Die Entstehungsgeschichte von Jim Knopf
Michael Ende hatte sein erstes Buch zu schreiben begonnen, weil ihn ein früherer Mitschüler gebeten hatte, ihm doch einen kurzen Text für ein Bilderbuch zu erstellen. Michael Ende setzte sich an seinen Schreibtisch und schrieb ohne jeden Plan einen einzigen Satz – jenen berühmten ersten Satz aus Jim Knopf, den wir alle kennen:
„Das Land, in dem Lukas, der Lokomotivführer lebte, war nur sehr klein.“
Von diesem ließ er sich zum nächsten Satz treiben, von einem Einfall zu einem weiteren, ohne sich je zu fragen, was auf der nächsten Seite, im nächsten Kapitel oder gar am Ende geschehen sollte. Er überließ der Geschichte die Führung, und es war seine eigene Neugier, die ihn Tag für Tag an den Schreibtisch trieb. Über die Begrenzung für einen Bilderbuchtext wucherte das Manuskript rasch hinaus und besaß, als es fertig war, stolze fünfhundert Seiten.
„So entdeckte ich das Schreiben als Abenteuer“, erzählte Michael Ende.
Vielleicht hört er ja gerade deshalb nicht auf, uns zu überraschen – weil er den Mut hatte, sich selbst zu überraschen. Das Paket, das auf der Insel Lummerland eintrifft, packen wir bis heute mit Staunen aus, weil auch der, der es für uns einpackte, sein Autor Michael Ende, beim Öffnen staunte. Statt sich mit gerecktem Zeigefinger vor uns aufzubauen, stellt er sich voller Aufregung uns zur Seite, wenn wir den Deckel aufklappen, denn er weiß genauso wenig wie wir, was sich dahinter verbirgt.

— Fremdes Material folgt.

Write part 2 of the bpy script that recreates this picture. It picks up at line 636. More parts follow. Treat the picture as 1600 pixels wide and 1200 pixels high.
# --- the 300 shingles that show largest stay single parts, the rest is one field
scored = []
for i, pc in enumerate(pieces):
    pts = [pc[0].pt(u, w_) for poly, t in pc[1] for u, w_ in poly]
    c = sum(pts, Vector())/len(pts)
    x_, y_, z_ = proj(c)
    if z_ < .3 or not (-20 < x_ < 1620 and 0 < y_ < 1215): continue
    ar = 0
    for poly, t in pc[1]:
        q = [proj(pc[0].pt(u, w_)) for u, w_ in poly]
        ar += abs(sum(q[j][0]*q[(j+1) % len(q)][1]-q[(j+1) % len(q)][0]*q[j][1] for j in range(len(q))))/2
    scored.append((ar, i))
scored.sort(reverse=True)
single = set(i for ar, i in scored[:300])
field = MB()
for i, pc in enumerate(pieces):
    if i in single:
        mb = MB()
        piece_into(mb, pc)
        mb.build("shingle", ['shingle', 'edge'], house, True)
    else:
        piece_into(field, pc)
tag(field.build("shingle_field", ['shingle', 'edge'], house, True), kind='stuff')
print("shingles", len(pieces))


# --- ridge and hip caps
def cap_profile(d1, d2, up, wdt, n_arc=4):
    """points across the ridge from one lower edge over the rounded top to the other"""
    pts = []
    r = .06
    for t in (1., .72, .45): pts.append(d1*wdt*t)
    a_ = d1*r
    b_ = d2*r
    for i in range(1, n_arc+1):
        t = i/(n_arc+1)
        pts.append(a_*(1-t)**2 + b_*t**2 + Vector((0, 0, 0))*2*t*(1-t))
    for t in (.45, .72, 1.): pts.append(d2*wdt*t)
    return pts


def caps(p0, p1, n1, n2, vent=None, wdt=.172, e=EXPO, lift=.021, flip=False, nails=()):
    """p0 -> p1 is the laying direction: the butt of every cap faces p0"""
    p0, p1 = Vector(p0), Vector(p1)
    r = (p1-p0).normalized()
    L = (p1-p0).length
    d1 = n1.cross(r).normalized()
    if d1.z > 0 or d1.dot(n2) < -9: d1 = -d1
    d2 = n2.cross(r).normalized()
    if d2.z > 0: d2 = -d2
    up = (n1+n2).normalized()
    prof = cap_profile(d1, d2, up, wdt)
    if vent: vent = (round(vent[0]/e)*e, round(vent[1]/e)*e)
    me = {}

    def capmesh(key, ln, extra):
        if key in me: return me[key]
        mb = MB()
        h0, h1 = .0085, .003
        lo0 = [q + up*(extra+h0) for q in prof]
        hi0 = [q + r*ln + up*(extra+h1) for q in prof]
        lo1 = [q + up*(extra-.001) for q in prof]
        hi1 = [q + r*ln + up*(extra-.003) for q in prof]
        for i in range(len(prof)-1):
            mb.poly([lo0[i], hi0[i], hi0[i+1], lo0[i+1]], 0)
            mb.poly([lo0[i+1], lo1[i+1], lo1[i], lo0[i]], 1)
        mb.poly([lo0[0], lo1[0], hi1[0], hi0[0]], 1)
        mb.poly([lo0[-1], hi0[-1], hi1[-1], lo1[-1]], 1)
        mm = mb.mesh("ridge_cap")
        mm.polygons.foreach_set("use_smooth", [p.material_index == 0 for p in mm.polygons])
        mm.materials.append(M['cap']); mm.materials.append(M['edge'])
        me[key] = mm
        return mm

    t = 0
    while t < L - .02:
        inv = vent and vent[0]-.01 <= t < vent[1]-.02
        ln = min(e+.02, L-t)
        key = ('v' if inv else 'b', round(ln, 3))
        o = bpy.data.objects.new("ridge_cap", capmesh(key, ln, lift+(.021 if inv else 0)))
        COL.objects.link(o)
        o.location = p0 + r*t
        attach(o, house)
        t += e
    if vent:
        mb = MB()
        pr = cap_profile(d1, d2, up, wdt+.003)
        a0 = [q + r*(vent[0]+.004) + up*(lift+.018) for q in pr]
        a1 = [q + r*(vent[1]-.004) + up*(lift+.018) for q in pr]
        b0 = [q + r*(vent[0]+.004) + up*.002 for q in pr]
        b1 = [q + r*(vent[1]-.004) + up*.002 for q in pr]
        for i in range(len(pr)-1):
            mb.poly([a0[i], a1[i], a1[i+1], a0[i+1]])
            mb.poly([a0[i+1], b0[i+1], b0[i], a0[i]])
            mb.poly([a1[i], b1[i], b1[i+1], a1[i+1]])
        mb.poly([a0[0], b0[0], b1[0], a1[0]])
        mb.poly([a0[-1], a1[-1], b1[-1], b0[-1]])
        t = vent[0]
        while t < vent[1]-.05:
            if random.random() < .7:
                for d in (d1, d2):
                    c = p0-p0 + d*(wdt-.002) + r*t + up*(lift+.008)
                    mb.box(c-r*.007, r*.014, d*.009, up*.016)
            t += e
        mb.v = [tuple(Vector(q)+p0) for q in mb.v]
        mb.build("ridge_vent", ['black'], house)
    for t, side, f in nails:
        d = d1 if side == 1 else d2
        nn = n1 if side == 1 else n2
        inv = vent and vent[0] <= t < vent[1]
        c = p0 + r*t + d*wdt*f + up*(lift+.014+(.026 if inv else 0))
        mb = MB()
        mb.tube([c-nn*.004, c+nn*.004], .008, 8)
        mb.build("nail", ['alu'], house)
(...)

„Am Ende dieser Geschichte waren wir alle ein bisschen bessere Menschen.“ So schrieb ein Kritiker der Welt im August 1960, als Michael Endes Roman Jim Knopf und Lukas der Lokomotivführer erstmals erschien. Bis heute teilen viele von uns, die in die Geschichte zum ersten, zweiten oder mit ihren Enkeln zum dritten Mal eintauchen, dieselbe Empfindung: Wir haben etwas erlebt, das wir nicht erwartet haben, wir sind über die Landesgrenzen unserer engen Inselwelt hinausgeführt worden und fühlen uns ein bisschen besser, ein bisschen freier, ein bisschen klüger, ohne dass jemand uns belehrt hätte. Jim Knopf gewann den Deutschen Jugendbuchpreis, wurde in über dreißig Sprachen übersetzt und sollte sich in mehr als fünfzig Jahren millionenfach verkaufen.